Though throw errors is essentially a function (https://www.hackingwithswift.com/quick-start/beginners/how-to-handle-errors-in-functions_), the syntax of calling this special function is more complicated than other functions.

For normal functions we call like:

functionA ()

But for error throwing, we need to call with the syntax :

do {

 try (function A) {
 }

 catch {
 }

My questions are:

1, Is it always so complicated to throw errors ?

2, When it comes to app development, there might be errors need to be thrown, such as "you can't plant the tree there", "tell us the model of the laptop you want to sell".

Should developers get used to error throwing and make it like a go-to ? Or can we solve it by using pickers than textfield, so we can limit users' options when it comes to interaction, so they won't mess up.

Thanks in advance,

Boat

1      

You should defintitely get used to how to handle errors.

Every so often it's not a nice user experience to handle all with fatalError(). When a network call fails (for what reason ever) you have to let the user know that there was something wrong and explain it to them. On the other hand it's important for you to know what the user did and which error message he got. So you can identify bugs much faster.

If you rely on an API which throws errors you almost everytime use the do catch variant. If it's something you wrote yourself you can choose to how to handle the errors. guard let, switch what ever works best for you. In my opinion the most work goes into letting the user know what went wrong. And in a way which is understandable for a not programmer.

1      

Maybe another Obelix example?

In the service industry, you want your clerks to handle as many customer problems as possible. Handle the problem at the lowest level you can.

If the customer wants two bags, give them two bags. If they want their receipt handed to them, don't put it in the bag.

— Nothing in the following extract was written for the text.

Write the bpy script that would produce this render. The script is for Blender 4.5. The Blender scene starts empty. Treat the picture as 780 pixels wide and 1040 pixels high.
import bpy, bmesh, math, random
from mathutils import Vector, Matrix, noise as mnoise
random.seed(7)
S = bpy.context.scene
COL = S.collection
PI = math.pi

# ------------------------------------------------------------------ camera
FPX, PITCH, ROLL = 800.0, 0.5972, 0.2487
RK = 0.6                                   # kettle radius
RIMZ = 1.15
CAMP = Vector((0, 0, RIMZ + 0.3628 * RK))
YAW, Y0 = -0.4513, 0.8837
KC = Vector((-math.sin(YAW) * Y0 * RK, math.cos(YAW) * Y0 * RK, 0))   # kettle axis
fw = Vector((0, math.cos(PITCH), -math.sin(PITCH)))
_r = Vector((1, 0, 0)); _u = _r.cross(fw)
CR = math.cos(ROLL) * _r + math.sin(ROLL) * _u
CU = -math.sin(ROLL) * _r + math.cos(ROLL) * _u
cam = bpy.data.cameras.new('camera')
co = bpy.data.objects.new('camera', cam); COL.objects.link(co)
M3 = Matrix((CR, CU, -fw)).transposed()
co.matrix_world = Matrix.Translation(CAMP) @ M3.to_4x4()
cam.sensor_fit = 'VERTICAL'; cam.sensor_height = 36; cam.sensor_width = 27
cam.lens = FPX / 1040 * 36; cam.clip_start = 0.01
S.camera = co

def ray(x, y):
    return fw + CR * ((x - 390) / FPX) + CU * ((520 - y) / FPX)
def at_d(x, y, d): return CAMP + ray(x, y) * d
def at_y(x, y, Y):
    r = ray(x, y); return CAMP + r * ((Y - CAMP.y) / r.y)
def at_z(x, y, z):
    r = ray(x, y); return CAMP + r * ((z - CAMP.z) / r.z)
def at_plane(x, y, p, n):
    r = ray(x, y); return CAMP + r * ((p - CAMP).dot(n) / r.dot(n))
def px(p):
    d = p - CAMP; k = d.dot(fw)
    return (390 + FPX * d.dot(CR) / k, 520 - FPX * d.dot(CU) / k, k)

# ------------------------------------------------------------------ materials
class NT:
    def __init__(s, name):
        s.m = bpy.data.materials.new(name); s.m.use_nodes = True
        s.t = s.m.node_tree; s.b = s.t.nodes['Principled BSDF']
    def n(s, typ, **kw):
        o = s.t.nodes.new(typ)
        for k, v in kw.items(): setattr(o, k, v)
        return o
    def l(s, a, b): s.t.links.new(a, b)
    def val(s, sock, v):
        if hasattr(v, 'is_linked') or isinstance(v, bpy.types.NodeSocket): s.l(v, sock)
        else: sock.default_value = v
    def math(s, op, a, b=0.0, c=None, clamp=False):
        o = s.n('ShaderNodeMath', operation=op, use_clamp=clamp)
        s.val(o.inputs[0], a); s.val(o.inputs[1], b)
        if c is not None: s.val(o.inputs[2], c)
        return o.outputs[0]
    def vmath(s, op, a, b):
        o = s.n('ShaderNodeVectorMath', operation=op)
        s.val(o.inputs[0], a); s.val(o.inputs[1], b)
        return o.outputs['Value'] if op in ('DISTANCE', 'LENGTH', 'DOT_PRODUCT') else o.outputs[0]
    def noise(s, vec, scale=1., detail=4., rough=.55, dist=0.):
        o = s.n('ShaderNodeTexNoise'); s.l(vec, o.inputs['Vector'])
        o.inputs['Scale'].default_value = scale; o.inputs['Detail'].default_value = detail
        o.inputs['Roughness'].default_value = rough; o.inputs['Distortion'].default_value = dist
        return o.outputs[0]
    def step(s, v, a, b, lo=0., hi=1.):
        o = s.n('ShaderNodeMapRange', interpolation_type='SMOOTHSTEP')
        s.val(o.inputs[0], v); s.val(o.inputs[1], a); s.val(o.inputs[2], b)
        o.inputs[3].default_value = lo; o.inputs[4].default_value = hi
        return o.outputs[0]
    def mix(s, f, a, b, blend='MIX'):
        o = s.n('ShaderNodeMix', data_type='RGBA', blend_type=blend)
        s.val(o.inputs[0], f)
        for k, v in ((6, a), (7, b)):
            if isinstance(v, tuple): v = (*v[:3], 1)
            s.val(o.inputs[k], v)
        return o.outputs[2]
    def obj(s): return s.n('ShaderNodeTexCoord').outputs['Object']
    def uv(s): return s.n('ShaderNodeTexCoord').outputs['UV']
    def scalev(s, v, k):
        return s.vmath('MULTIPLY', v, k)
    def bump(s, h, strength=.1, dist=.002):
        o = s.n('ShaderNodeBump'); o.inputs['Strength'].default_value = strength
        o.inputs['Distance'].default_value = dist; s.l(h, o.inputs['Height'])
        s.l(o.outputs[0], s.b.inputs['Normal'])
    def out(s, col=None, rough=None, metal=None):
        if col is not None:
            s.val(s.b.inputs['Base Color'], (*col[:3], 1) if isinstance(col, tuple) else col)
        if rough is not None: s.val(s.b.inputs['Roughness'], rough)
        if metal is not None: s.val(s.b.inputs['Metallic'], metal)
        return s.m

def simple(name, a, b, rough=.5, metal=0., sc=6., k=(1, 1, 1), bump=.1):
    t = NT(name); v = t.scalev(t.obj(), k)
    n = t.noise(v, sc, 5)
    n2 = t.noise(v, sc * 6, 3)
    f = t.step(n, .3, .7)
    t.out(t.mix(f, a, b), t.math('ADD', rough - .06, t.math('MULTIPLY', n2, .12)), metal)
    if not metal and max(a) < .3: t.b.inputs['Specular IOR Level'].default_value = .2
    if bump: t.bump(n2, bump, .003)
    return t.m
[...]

Likewise, If you're trying to multiply two numbers, but the programmer only gave you one? Let the guard statement end the function early. Easy. There are 100s of ways you handle issues at the lower levels of your code.

However, there are times when it might not be appropriate for your lower level code to fix the problem. There may be numerous and varied error codes to consider, or the issue isn't with the user or the program, but with the network, or security, or file storage.

These are problems not easily solved by your lower level code. This is where your function might say "this is above my paygrade to solve" and you'll pass the error UP the chain-of-command to a floor supervisor, or to the department manager. Let THEM deal with the problem. In programming speak, you THROW the error, and let another process CATCH it. In some cases, a process might catch an error, decide it can't solve the problem either and it will re-THROW the error. In short, the clerk gives the problem to the floor supervisor. The floor supervisor can't solve the problem and passes it up to the department manager.

Additionally, when you throw an error, you often pack the error object with clarifying information that will help the supervisors understand what was happening when the error occured. Again, this might be too much for a lower level function to handle. Pass the error up the chain and let a specialist handle the error.

1      

Thank you both @Hatsushira and @Obelix.

yes , error throwing is quite technical and the syntax is complicated. That's why I've been procrastnating on it. Guess I will need to cross that bridge eventually.

@Obelix, please don't delete your example this time ;-p, I was trying to re-read the baking house example on return, and found out it was gone. I was quite sad T_T. Probably in the future you could publish a book called "Obelix's house of examples" , I will be first in line for autograph.